2)$R^{1}f_{*}(\mathscr{L}) = 0$
In the book it says we only need to prove 2), because we can apply a theorem and 1) is automatic. That theorem is from Mumford "Abelian Varieties", here I cite the theorem:
$f:X \to Y$ a proper morphism of noetherian schemes with $Y$ affine, $\mathscr{F}$ a coherent sheaf. Assume for some $p$ that $H^{p}(X_{y},\mathscr{F}_{y})=0$, for all $y \in Y$. Then $R^{p-1}f_{*}(\mathscr{F}) \otimes_{\mathcal{O}_{y}}k(y) \to H^{p-1}(X_{y},\mathscr{F}_{y})$ is an isomorphism for all $y \in Y$.
My question is how to use the above theorem on 2) to imply 1)?
Any comments are welcome!
As $f: E\to S$ is a proper morphism of relative dimension one, we have $R^if_*\mathcal{F} = 0$ for any quasicoherent sheaf $\mathcal{F}$ on $E$ and any $i>1$. In particular, adding the assumption of 2), we then have that $R^if_*\mathscr{L}=0$ for $i>0$.
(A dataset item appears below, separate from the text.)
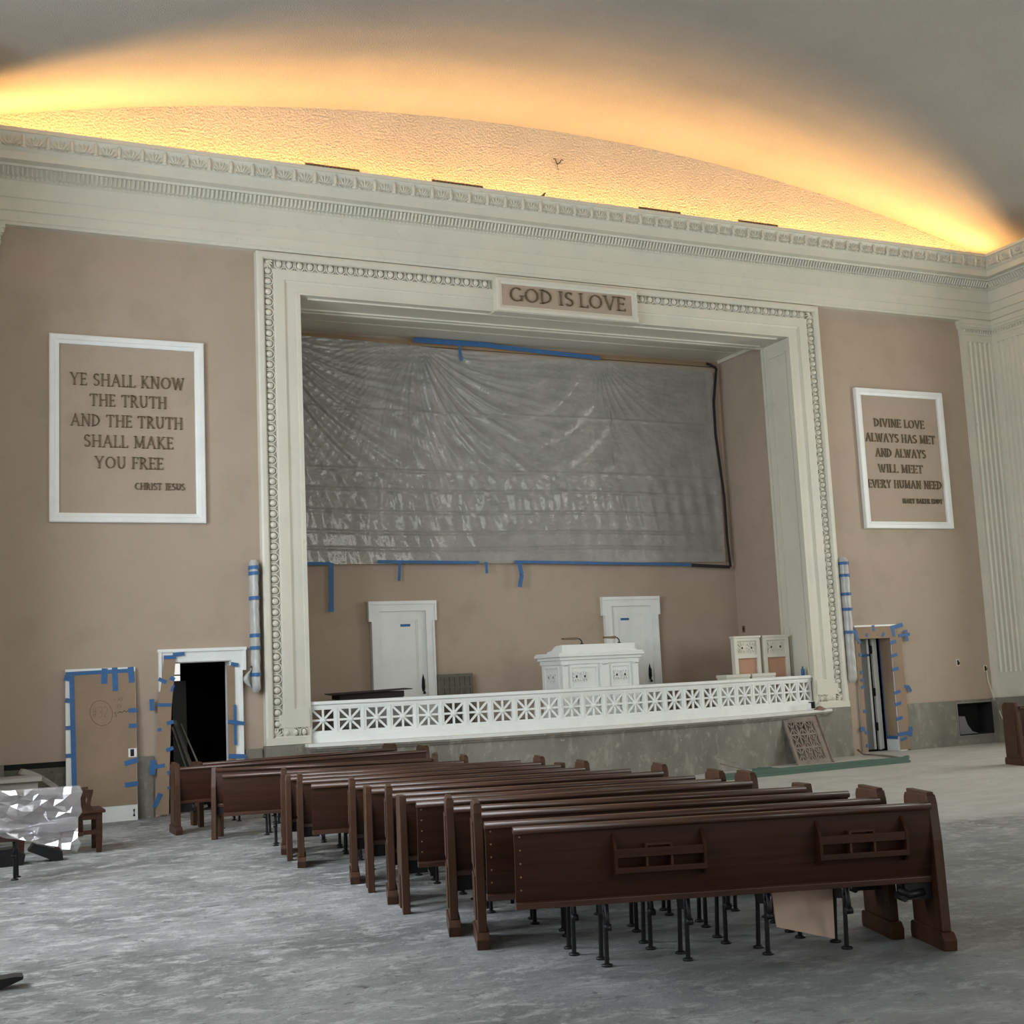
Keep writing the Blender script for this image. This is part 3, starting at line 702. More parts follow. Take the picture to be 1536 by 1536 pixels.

By Grothendieck vanishing, for all $p>1$ we have that $H^p(X_y,\mathscr{L}_y)=0$ because each fiber is one dimensional. Applying the theorem as stated, $H^2(X_y,\mathscr{L}_y) = 0$ for all $y$, and therefore $R^{1}f_*(\mathscr{L}) \otimes_{\mathcal{O}_y} k(y) \to H^{1}(X_y,\mathscr{L}_y)$ is an isomorphism for all $y$. But $R^1f_*\mathscr{L}=0$, so in fact $H^1(X_y,\mathscr{L}_y)=0$ for all $y$, and applying the theorem again, we have that $f_*(\mathscr{L}) \otimes_{\mathcal{O}_y} k(y) \to H^{0}(X_y,\mathscr{L}_y)$ is an isomorphism.
This implies that $f_*\mathscr{L}$ is locally free on $S$ (for additional details about this step, consult chapter 3 section 12 of Hartshorne - this is essentially a consequence of the semicontinuity theorem). To show it is invertible, it is enough to compute the rank at each point. By our last formula, it is enough to show that $H^0(X_y,\mathscr{L}_y)$ is rank 1 for all $y$. But since $\mathscr{L}$ is degree one, restriction to closed subschemes preserves degree, and $H^i(X_y,\mathscr{L}_y)=0$ unless $i=0$, we have proven the claim.
Since $Y$ is affine and $f_*\mathscr{L}$ is an invertible sheaf, it is isomorphic to $\widetilde{P}$ where $P$ is a projective module of rank 1 over $\mathcal{O}_Y(Y)$. Thus it is a perfect object compatible with arbitrary base change.